Film | Wide Angle

Michael Pollan's bestselling book 'In Defense of Food' to be adapted into documentary film

by Kaori Shoji

Special To The Japan Times

Now that the World Health Organization has decreed that processed meats are potentially hazardous, and a chain of hotels in Sweden has actually banned bacon, sausages and palm oil products from its breakfast menus, food is increasingly becoming a hot topic, both in real life and in the movies.

On that note, Michael Pollan’s 2008 bestselling book “In Defense of Food” has now been adapted into a documentary directed by Michael Schwarz. It premiered at California’s Mill Valley Film Festival in October, and will hit television screens in the United States on Dec. 30, just in time to lay on the guilt about bad eating habits over the past year.

So will we get to see it? Most likely on online streaming provider Netflix sometime in the summer of 2016, or so my Netflix guru Jo Hashimoto advises.
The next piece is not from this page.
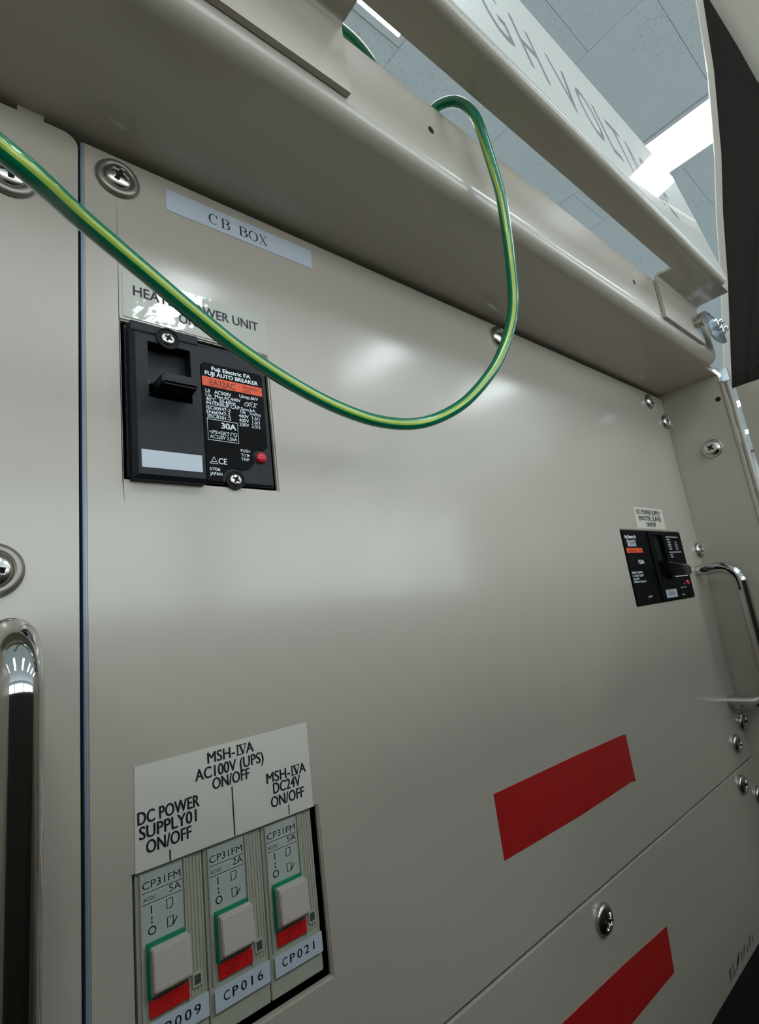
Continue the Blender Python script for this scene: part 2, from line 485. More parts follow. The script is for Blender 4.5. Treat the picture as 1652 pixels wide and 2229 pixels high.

“In Defense of Food” is a fascinating read and the documentary’s trailer shows Pollan traveling to Tanzania, Peru and France, among other places, in pursuit of answers to the all-important question of what we should eat, not just to keep our bodies healthy but to protect global resources and reduce carbon emissions. To this end, Pollan reiterates his famed mantra in the movie: “Eat food. Not too much. Mostly plants.” It sounds like a simple enough solution, especially for the Japanese. But people are putting on weight in many parts of the archipelago, and in Tokyo it’s probably easier to find bacon than tofu.

As for plants, who has the time to shop for and prepare greens? That’s exactly the mindset we need to change, and “In Defense of Food” works like a charm.